The Coziest Office Yet
Because of their meager ranks (currently about 3% of the personal-computing universe), Macintosh users have long been given second-class status in the software world. Sure, Apple has created some nice products, such as iTunes, for its computers. But most third-party programs are written for Windows PCs and then adapted, sometimes poorly and often months later, for Apple machines. A notable exception arrives later this month when Microsoft releases the latest version of its ubiquitous Microsoft Office package for the Mac. My verdict: Microsoft Office 2004 for Mac is clearly superior to its PC counterpart for most users. Last fall Microsoft put out a bloated update of Office for Windows that focused more on collaborating with other users than on making it easier for you to get your own work done. The streamlined Office for Mac puts individuals first.

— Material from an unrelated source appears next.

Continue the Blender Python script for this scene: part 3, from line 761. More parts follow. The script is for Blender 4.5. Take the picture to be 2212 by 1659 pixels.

Its best new feature is the project center, a one-stop shop for organizing your files, contacts, e-mail messages and notes. Instead of having to switch from Word to an email program and then over to Excel, Mac users can access all data relating to a given project from a central view in Entourage (the email program included in Office for Mac). Creating a project is as simple as choosing a name and due date. Then, every time you create a new document or view an e-mail that you want to include, click on a button to add it. You can add contacts, spreadsheets, presentations and even non-Office files.
Office for Mac, priced at $399 (students and teachers can get it for $149, and customers upgrading from a previous version pay $239), is packed with other handy features. A scrapbook lets you drop Web-page clippings, photos, logos, even e-mail snippets into a space that automatically saves these tidbits for future use in any application. A notebook view in Word simulates the look of ruled binder paper and lets you flag text with eight different colored icons. And there are more than 100 new special effects for your PowerPoint presentations.
One caveat: what you won't find in Office 2004 for Mac are a bunch of extra applications found in its PC counterpart, such as the Access database program and the Publisher desktop publishing module. For most people, that's just fine. This is one case where less is definitely more.